44.Avoid emotional language. The line goes gray when you do that, she said. Don’t tell the reader that someone was happy or sad. When you do that, the reader has nothing to see. She isn’t angry. She throws his clothes out the window. Be specific.” - Alexander Chee

45. Use the unexpected. Ash Ambirge is one of those writers who doesn’t take one sentence off. One of the things she illuminated was the idea of giving the reader something unexpected. This goes beyond avoiding cliches. It’s more about:

Our customer service is top-notch. (No.)

Our customer service is finer than a three-piece suit. (Yes.)

"Stealing a man’s wife, that’s nothing, but stealing his car, that’s larceny.” James Cain from The Postman Always Rings Twice.

46. Metaphors. How do we tell someone about something that they’ve never seen before? That’s the beauty of language and association. Metaphors use words people understand to describe something they’ve never experienced. So, if I wanted to tell you how stressed someone is, but I really want to hammer the word “stressed,” I can say they are really stressed, or I can come up with a different way to say: really stressed.
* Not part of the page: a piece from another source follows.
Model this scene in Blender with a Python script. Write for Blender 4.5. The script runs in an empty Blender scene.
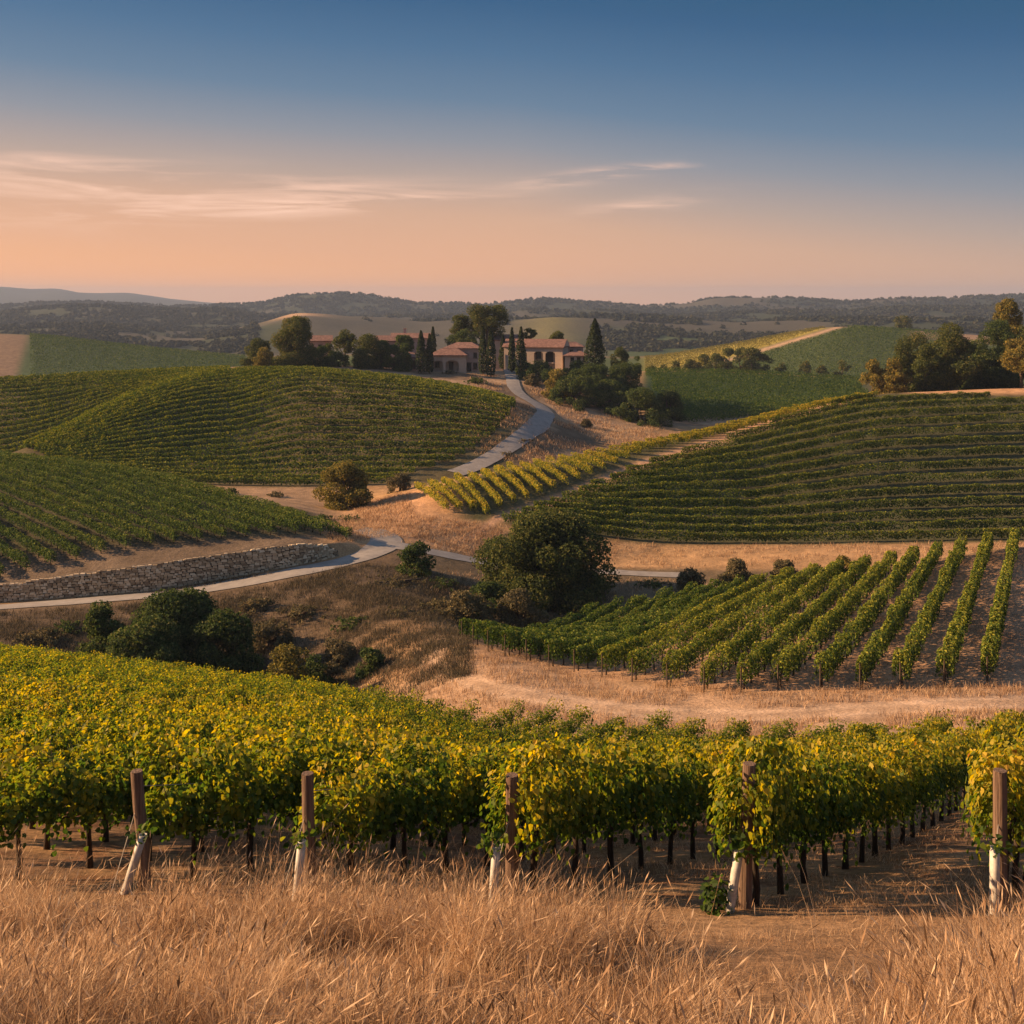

What about: His life was more messed up than a pile of hangers.

Other examples:

Olmsted was no literary stylist. Sentences wandered through the report like morning glory through the pickets of a fence. - Erik Larson

The great flat farms of Minnesota are laid out in a ruled grid, as empty of surprises as a sheet of graph paper. - Jonathan Raban

The moon, almost full, was pinned like a medal to the chest of the sky. - Gregory David Roberts

47. "The ear makes allowances for missing grammar, syntax and transitions that the eye wouldn’t tolerate in print." - William Zinsser

48. "Always make sure your readers are oriented. Always ask yourself where you left them in the previous sentence. What do your readers want to know next? Ask yourself that question after every sentence." - William Zinsser

49. Don't start a sentence with "Mr. Smith said."

"BAD: Mr. Smith said that he liked to “go downtown once a week and have lunch with some of my old friends.”

GOOD: “I usually like to go downtown once a week,” Mr. Smith said, “and have lunch with some of my old friends.”

"The second sentence has vitality, the first one is dead. Nothing is deader than to start a sentence with a “Mr. Smith said” construction—it’s where many readers stop reading." - William Zinsser


50. I’ll leave these to Kurt Vonnegut.

  • Use the time of a total stranger in such a way that he or she will not feel the time was wasted.

  • Give the reader at least one character he or she can root for.

  • Every character should want something, even if it is only a glass of water.

  • Be a sadist. No matter how sweet and innocent your leading characters, make awful things happen to them, in order that the reader may see what they are made of.

Godspeed, my friend. All the best in 2020. I hope at least some of these have given you ammo when it’s just you vs. the blinking cursor.